• DATA SHOWN

★ ★ ★

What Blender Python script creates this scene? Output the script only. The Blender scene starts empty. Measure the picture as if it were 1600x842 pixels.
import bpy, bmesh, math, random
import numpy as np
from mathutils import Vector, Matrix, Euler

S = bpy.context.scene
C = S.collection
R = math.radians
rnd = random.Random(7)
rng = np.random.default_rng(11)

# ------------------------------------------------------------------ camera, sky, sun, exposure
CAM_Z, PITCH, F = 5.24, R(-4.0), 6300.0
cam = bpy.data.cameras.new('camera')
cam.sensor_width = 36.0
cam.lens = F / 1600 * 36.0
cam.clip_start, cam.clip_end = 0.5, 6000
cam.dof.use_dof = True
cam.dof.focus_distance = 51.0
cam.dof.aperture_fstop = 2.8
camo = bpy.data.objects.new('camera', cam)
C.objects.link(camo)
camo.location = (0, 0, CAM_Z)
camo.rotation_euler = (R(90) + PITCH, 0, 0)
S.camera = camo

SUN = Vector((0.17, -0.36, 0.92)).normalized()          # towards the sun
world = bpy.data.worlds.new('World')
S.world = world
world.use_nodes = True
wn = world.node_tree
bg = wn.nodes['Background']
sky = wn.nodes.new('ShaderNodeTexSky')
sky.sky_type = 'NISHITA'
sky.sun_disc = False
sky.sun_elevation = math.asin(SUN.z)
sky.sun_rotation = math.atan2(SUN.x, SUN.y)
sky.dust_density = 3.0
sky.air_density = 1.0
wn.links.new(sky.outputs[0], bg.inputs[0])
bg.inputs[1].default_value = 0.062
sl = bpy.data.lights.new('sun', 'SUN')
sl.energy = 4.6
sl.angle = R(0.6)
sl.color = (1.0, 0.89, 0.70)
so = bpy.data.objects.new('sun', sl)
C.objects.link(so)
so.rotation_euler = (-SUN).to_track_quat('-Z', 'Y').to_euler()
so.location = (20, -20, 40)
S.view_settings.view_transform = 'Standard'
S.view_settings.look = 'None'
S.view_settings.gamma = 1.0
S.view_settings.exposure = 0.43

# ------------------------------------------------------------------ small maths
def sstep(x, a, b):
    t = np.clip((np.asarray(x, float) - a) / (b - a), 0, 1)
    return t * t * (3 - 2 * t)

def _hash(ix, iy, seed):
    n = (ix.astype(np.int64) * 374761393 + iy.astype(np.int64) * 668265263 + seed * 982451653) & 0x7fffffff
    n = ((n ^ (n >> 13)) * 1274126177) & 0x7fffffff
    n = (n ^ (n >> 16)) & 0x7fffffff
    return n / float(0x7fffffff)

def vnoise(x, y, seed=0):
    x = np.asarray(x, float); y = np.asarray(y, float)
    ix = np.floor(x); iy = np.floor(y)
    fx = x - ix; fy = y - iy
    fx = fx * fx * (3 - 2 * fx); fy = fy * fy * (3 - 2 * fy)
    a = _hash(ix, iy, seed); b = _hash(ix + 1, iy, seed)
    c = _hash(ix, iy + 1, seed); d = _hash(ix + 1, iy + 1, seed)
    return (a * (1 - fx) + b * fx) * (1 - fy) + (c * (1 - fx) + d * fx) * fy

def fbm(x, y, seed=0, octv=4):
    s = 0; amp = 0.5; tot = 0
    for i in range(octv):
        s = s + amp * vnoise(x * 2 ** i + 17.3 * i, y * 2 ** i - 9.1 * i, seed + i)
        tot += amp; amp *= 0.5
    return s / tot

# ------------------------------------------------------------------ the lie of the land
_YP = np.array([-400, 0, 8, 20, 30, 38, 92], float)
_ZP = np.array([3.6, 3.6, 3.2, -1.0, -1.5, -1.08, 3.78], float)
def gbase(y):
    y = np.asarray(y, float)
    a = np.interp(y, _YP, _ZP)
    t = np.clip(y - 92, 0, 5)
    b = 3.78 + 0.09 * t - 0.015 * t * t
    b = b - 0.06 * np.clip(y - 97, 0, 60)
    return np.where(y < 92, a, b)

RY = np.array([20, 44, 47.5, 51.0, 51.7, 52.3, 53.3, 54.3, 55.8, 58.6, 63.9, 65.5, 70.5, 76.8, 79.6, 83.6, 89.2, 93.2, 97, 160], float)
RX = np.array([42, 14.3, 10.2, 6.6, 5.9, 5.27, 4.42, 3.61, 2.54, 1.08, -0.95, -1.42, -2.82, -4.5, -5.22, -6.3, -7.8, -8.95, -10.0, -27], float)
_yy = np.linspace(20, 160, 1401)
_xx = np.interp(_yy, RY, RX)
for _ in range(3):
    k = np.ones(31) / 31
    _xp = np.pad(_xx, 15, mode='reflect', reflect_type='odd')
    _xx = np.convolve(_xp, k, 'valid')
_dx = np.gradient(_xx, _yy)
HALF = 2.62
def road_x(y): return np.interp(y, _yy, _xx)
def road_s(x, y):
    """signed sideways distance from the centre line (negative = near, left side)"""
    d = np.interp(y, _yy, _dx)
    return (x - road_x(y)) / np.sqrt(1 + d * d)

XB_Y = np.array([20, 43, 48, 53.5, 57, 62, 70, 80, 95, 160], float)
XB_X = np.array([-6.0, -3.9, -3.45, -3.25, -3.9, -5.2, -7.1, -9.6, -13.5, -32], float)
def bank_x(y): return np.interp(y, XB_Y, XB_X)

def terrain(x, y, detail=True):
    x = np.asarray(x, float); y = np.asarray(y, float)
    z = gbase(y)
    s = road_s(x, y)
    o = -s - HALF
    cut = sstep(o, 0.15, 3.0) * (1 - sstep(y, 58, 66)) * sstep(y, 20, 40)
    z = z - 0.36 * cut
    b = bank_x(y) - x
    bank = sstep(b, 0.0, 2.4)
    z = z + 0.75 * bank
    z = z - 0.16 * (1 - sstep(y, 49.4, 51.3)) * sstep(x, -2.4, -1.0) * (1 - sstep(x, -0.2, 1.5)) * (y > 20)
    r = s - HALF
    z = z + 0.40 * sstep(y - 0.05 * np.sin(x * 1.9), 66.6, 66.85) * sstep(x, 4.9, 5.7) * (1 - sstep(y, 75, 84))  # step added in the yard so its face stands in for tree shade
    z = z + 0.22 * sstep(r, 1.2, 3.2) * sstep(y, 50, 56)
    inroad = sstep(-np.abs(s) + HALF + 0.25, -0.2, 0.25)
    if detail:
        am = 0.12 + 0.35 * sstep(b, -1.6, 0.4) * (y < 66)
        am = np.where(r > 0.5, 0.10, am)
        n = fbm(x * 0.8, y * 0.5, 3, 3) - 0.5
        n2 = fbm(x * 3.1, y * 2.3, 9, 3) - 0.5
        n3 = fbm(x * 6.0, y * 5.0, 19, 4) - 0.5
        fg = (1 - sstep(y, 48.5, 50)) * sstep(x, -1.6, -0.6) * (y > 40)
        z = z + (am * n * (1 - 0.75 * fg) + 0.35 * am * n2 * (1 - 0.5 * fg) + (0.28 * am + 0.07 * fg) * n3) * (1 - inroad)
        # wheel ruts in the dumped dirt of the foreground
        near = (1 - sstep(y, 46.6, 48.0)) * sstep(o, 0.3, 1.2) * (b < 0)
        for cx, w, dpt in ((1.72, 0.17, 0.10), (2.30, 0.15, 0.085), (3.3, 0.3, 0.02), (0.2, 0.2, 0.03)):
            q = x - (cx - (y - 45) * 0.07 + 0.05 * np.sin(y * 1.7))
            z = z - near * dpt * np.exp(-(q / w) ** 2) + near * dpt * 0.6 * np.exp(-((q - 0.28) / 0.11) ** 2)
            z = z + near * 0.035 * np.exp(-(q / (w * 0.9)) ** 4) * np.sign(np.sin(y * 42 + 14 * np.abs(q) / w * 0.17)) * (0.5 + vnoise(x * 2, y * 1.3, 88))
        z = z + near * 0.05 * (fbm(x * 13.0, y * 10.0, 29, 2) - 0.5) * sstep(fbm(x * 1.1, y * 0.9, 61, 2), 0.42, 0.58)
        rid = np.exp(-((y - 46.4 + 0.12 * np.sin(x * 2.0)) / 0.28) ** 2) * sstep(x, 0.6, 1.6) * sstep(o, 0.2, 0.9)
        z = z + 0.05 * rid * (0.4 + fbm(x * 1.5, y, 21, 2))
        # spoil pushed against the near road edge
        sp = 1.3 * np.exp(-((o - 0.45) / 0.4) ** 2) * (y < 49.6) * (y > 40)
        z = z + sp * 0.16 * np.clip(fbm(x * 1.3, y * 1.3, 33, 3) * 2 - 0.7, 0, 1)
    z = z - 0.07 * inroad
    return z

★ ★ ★

• DESCRIPTION OF THE TASK
Reproduce exactly, please, only the lines from the start of the data above to the line that contains "return t * t * (3 - 2 * t)", with both ends kept.

• SOLUTION TO THIS EXERCISE
What Blender Python script creates this scene? Output the script only. The Blender scene starts empty. Measure the picture as if it were 1600x842 pixels.
import bpy, bmesh, math, random
import numpy as np
from mathutils import Vector, Matrix, Euler

S = bpy.context.scene
C = S.collection
R = math.radians
rnd = random.Random(7)
rng = np.random.default_rng(11)

# ------------------------------------------------------------------ camera, sky, sun, exposure
CAM_Z, PITCH, F = 5.24, R(-4.0), 6300.0
cam = bpy.data.cameras.new('camera')
cam.sensor_width = 36.0
cam.lens = F / 1600 * 36.0
cam.clip_start, cam.clip_end = 0.5, 6000
cam.dof.use_dof = True
cam.dof.focus_distance = 51.0
cam.dof.aperture_fstop = 2.8
camo = bpy.data.objects.new('camera', cam)
C.objects.link(camo)
camo.location = (0, 0, CAM_Z)
camo.rotation_euler = (R(90) + PITCH, 0, 0)
S.camera = camo

SUN = Vector((0.17, -0.36, 0.92)).normalized()          # towards the sun
world = bpy.data.worlds.new('World')
S.world = world
world.use_nodes = True
wn = world.node_tree
bg = wn.nodes['Background']
sky = wn.nodes.new('ShaderNodeTexSky')
sky.sky_type = 'NISHITA'
sky.sun_disc = False
sky.sun_elevation = math.asin(SUN.z)
sky.sun_rotation = math.atan2(SUN.x, SUN.y)
sky.dust_density = 3.0
sky.air_density = 1.0
wn.links.new(sky.outputs[0], bg.inputs[0])
bg.inputs[1].default_value = 0.062
sl = bpy.data.lights.new('sun', 'SUN')
sl.energy = 4.6
sl.angle = R(0.6)
sl.color = (1.0, 0.89, 0.70)
so = bpy.data.objects.new('sun', sl)
C.objects.link(so)
so.rotation_euler = (-SUN).to_track_quat('-Z', 'Y').to_euler()
so.location = (20, -20, 40)
S.view_settings.view_transform = 'Standard'
S.view_settings.look = 'None'
S.view_settings.gamma = 1.0
S.view_settings.exposure = 0.43

# ------------------------------------------------------------------ small maths
def sstep(x, a, b):
    t = np.clip((np.asarray(x, float) - a) / (b - a), 0, 1)
    return t * t * (3 - 2 * t)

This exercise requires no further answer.